What Happened: A SPAC deal could face hurdles getting approved given the current climate on stablecoins. Circle announced a SPAC merger with Concord Acquisition Corp (NYSE: CND) back in July 2021 and has yet to file a merger vote date.
Circle helped launch the USD Coin (CRYPTO: USDC), a stablecoin, with partner Coinbase (NASDAQ:COIN) Global Inc (NASDAQ: COIN) in 2018.
From Jan. 1, 2021 to Dec. 31, 2021, USDC had more than $1.39 trillion in transaction volume. At the end of 2021, there was $42 billion USDC in circulation.
The fast growth of USDC led to Circle and Concord Acquisition re-negotiating the terms of their merger and doubling the valuation of the company from $4.5 billion to $9 billion.
“Circle’s rapid growth and world-class leadership are underscored by a regulatory-first mindset fixed on building trust and transparency in global markets,” Concord Acquisition Chairman Bob Diamond said. “We believe our new deal is attractive because it preserves the ability of Concord’s public stakeholders to participate in a transaction with the great company.”

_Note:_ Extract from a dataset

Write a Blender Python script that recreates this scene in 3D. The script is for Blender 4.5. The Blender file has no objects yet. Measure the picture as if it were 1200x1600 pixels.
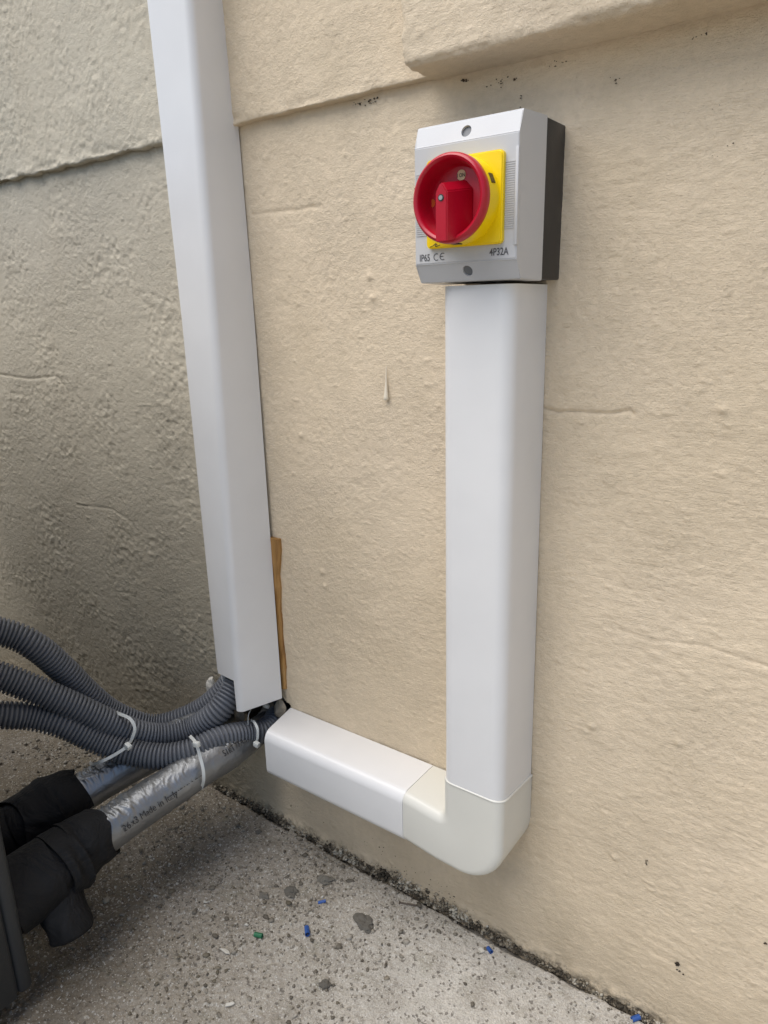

USDC circulation was $52.5 billion as of Feb. 16, 2022, the last figure given from the updated deal.
Related Link: USD Coin Founder Circle Doubles Valuation Ahead Of SPAC Merger
Why It’s Important: Along with being the major supporter of USDC, Circle owned $250.4 million in digital assets at the end of 2021, including $193 million of Bitcoin (CRYPTO: BTC).
The price of cryptocurrencies has come down significantly since the end of 2021 and the environment for stablecoins is one of negative connotations.
USDC is pegged to the value of the U.S. dollar, which could make it more stable in theory versus the cryptocurrencies of Terra (CRYPTO: LUNA) and TerraUSD (CRYPTO: UST), which were connected to each other and have both crashed significantly over the last month.
Unlike other cryptocurrencies, the USD Coin is audited by a third party that ensures every token is backed by $1 of collateral held in reserves.
The crash of Terra has led to calls for the regulation of stablecoins.
“I think that this simply illustrates that there is a rapidly growing product and there are rapidly growing risks,” Treasury Secretary Janet Yellen said of TerraUSD. “Digital assets may present risks to the financial system and increased and coordinated regulatory attention is necessary.”
Yellen called for Congress to pass stablecoin legislation by the end of the year.
An increased push for regulation and the loss of value of cryptocurrencies could lead to questions on the timeline of the merger, which had an increased valuation assigned when cryptocurrencies were still in a bull market.
The current deadline date is Dec. 8, 2022, for the Circle merger to be approved, with the potential to extend the date.
While USDC is audited and backed to the U.S. Dollar, crypto-related SPAC mergers have faced longer timelines to close and the nature of stablecoins being involved could make this deal a long way out.